The cleric also opted to spend the gold to use his Unseen Servant ritual and order it to search the storage room (and later the other rooms) instead of searching it themselves (although in the ten minute casting time I would have allowed them to find all available loot); I embraced this plan by having it find the mechanism immediately and wait for it to turn up the rest of the room's loot (4 healing potions) until after he returned to check up on it. Rituals are a part of 4E I feel are unfortunately under-used, and I continue to consider steps to make them easier and more useful. The PHBII classes' ritual casting features are a good start, and one that I plan on passing to my PHBI class players, allowing clerics to cast Gentle Repose once per day without components and wizards (supposedly the ultimate ritual casters after all) any ritual they know up to their level once per day without components (though this of course requires restrictions on creation levels to prevent enchanting item abuse--perhaps a limitation to only rituals with a set component cost?)

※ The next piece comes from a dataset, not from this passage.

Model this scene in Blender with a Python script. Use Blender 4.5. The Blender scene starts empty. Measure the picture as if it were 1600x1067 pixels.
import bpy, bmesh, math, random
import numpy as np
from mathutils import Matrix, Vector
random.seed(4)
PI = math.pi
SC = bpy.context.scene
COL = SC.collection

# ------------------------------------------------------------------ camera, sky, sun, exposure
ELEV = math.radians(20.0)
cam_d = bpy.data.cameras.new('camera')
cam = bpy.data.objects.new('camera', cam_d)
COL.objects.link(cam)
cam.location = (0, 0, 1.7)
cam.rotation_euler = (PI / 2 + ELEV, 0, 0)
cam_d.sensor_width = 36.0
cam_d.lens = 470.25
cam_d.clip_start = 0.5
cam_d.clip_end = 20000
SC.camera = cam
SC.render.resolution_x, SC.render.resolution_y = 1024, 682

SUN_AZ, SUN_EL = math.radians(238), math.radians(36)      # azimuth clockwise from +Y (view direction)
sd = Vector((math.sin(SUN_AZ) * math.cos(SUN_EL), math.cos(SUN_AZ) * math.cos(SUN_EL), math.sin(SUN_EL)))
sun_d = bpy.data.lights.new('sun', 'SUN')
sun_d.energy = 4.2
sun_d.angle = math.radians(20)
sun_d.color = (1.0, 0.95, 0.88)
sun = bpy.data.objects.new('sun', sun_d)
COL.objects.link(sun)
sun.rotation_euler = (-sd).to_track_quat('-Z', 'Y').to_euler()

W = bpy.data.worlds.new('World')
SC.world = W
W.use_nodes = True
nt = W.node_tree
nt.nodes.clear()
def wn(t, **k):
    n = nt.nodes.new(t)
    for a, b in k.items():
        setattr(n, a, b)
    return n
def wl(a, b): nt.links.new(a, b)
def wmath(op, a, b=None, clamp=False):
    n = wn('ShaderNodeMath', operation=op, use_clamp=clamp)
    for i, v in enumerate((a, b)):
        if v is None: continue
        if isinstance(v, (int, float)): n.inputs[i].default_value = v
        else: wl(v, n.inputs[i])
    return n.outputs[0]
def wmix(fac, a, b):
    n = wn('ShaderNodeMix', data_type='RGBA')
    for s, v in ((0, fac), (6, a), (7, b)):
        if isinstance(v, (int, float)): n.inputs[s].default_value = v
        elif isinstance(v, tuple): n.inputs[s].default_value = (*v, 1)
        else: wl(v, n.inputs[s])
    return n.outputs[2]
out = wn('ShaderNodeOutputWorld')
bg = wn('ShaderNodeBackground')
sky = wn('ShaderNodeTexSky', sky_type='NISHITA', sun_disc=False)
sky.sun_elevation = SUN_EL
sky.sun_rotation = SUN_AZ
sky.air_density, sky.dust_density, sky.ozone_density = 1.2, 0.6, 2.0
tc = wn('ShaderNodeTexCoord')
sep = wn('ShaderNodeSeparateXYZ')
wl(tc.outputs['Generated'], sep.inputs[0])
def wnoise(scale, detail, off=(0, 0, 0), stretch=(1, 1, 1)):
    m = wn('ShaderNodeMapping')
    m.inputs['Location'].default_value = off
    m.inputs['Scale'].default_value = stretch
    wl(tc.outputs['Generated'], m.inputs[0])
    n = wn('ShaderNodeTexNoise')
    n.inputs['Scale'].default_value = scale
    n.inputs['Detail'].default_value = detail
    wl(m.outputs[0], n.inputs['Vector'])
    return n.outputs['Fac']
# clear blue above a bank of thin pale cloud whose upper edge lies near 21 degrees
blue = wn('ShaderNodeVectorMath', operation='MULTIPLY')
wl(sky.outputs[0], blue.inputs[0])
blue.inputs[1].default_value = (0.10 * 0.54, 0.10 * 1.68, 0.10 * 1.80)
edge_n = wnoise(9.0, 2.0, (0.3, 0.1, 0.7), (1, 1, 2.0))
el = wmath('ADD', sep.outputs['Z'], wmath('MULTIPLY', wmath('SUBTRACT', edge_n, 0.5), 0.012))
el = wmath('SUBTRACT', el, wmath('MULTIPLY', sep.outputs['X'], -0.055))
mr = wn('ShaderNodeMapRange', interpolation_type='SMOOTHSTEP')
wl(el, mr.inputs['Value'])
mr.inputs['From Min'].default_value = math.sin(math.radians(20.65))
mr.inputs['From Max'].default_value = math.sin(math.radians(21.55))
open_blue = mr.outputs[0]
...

After a brief visit and raid of an armory, the players moved on to the next room, which did not come across as planned, to possible detriment. I described the room as full of mechanical equipment built around a low long metal table--intending but failing to evoke the imagery of Frankenstein's lab. This was, in fact, the "animation room", the place where the gnome's robots, after assembly in the construction room the characters already explored, were brought to "life". The players didn't figure that out (which was my fault, of course), and although this did not have negative consequences at the time, I fear it will come back to bite me in the ass later. (Of course, most of them read this, so now they know and will theorize accordingly, I suppose.)

Damned Respawns

The exit of the players from the animation room triggered the next combat encounter, the only actual one on the Keep's second level: a group of security robots (Warforged Soldiers and a Captain, leveled down) sent by the angry voice still yelling at the characters for their intrusion. The quirk to this encounter as the nearby open doors to a storage room where dozens more unactivated robots stood ready, with another activating on each turn, supposedly leading to a desperate in-combat skill challenge to close the doors before too many robots emerged.

But while the players quickly recognized the panels they needed to reach to close the doors, the Captain's tactical positioning of itself in front of the panel and his high defenses made the struggle instead simply to kill the Captain. The main culprit of this was the lack of forced movement powers among the party: although the wizard has Phantom Bolt as an at-will, the Captain's high defenses made it too difficult to use. As a result, I simply stopped adding robots after a number of rounds, though I continued to describe the threat of the activating robots, and the first few rounds proved to put enough fear in the players to make them very thankful when they did manage to kill the Captain and close the doors, at which point the session ended with the characters in bad shape--the party's rogue, downed during the fight with no remaining surges, managed to roll a 20 on a death save and thus was walking with 1 HP--and the players anxious and worried about what lie ahead, presuming a looming boss fight with the voice overhead and requesting an extended rest that I informed them (following the rule of needing twelve hours between extended rests, but also knowing that there was no further combat coming) would not be coming.